Revisionist History | Malcolm Gladwell gives a new voice to the past

malcolm gladwell revisionist history

If you haven’t heard of Malcolm Gladwell, then go look him up NOW. Not only is he a major contemporary influencer and icon of socio-political science issues, but he is a master storyteller.

His highly anticipated free podcast consists of ten 30 minute segments that perfectly blend cold hard facts with compelling anecdotal drama to re-examine history as we know it.

In historiography, the term historical revisionism identifies the re-interpretation of the historical record, of the orthodox views about a historical event, of the evidence of the event, and of the motivations and decisions of the participant people. The revision of the historical record is to reflect the contemporary discoveries of fact, evidence, and interpretation, which produce a revised history. — Wikipedia

The podcasts can be found on iTunes, but you can also listen to and download the podcast directly from his website. At each podcast has it’s own perfectly summarized minimalist icon, and a page that includes links to source materials and a brief summary. This encourages further interaction with the podcast, prompting listeners to continue the conversation beyond the story’s end– to do their own research, to fact check, to form their own opinions about his sometimes divisive arguments.

Here are a couple of my favorites so far:

Hallelujah ( is an examination of the artistic process. Gladwell describes two types of people– the instant genius who creates with one idea in mind and follows through quickly. Sia is a great example, writing hits like Diamonds for Rihanna in 15 minutes. Contrast that workflow with the slow and steady creative geniuses who toil and revisit work for days, months, or even years before getting it right, such as Leonard Cohen who fought to create Hallelujah. Gladwell focuses on these latter types (and doing so may give hope to some creative types out there who pine for a stroke of genius, only to struggle through long nights of artist’s block).

Gladwell also explores the topic of success, and the many serendipitous circumstances that lead to it.

Is something genius if no one recognizes it? While Gladwell explores Hallelujah’s journey to fame.

Which brings to mind Sia’s journey to success–

Listen to her first albums or her hits with the band Zero 7 and you’ll notice that the high quality of her music hasn’t changed since the beginning of her career.

The songs she was belting out years ago would top the charts today– catchy, lyrically vivid, effortlessly captivating. However, poor marketing and personal health issues stopped her pop star career in its tracks and she turned exclusively to song-writing.

And maybe Sia’s genius would have stayed buried if David Guetta hadn’t intervened deus ex machina style. The hook for the song Titanium was written by Sia, but was actually meant to be sung by someone else.
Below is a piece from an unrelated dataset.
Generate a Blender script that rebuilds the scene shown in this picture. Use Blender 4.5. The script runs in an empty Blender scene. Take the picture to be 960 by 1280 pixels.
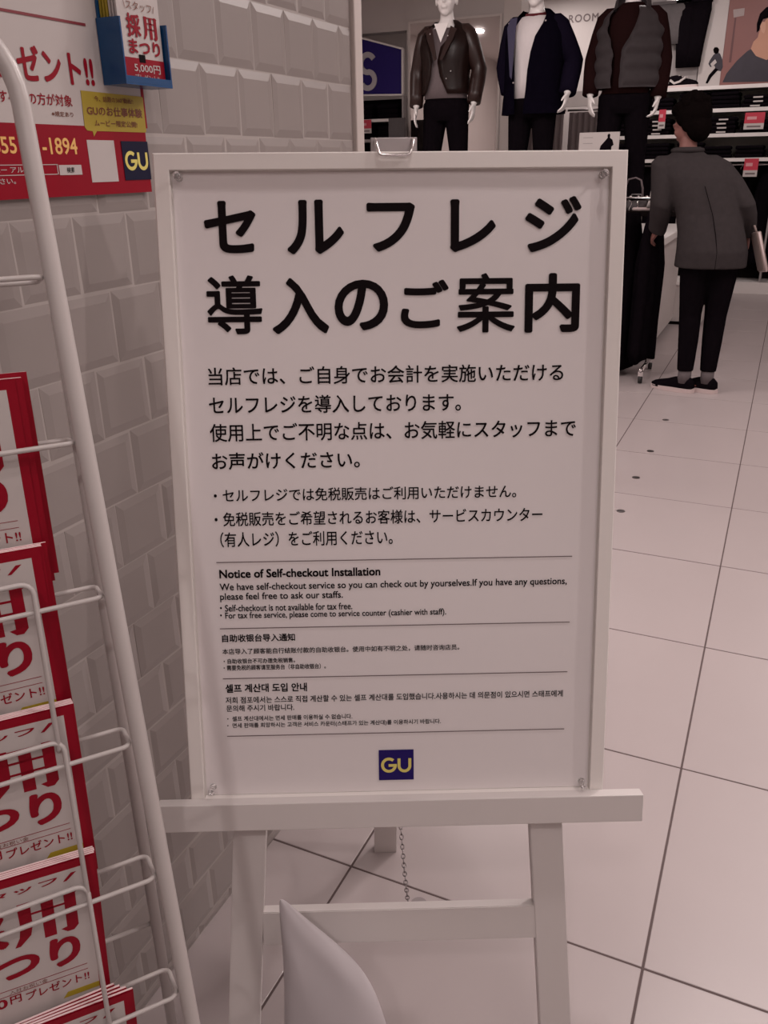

NPR’s interview with Sia elaborates:

“I wrote it for Alicia Keys. And then she passed,” Sia says, standing next to a black upright piano. “And then Mary J. Blige sang it. And then [David Guetta] took her vocal off it, and put my vocal back on, my demo vocal, without asking and released it. And I never even knew it was gonna happen, and I was really upset. Because I had just retired, I was trying to be a pop songwriter, not an artist.”

When Guetta heard the original demo, he immediately fell in love. He thought that Sia’s vocals were “incredible” and when other singers (including Katy Perry) turned down the song, Guetta decided to go ahead and release it unaltered and without permission.

And elaborates in The Sunday Times:

“I was like, ‘What the fuck?’ I’d spent such a long time building what I thought was my own credible music career, and I found myself embarrassed by the commercialism of that music,” she told The Sunday Times. “But, of course, when it buys you a house, it stops feeling like such a bad thing.”

She added: “[The song was] the best thing to happen to my career”.

The track put her back on the map, bringing attention to the music of her early career and opening up a new platform for Sia’s original artistic genius today. It makes one wonder how many diamonds are still stuck out there in the rough, waiting to be discovered like her.

Okay, back to Gladwell:

Carlos Doesn’t Remember ( is the first of a three part series exploring America’s education crisis. It’s a story about underdogs, as many great stories are. Carlos is a young boy who’s grown up in a disadvantaged world, a world so cruel that his mind protects him by deleting the most painful memories– when asked about his past, he doesn’t remember. It’s a story about survival and success, the kind of story that usually makes for soaring inspirational fodder. But this isn’t a feel good story. Gladwell’s tone and pace call for more alarm than celebration, as he points out the devastating inadequacies of the American Dream.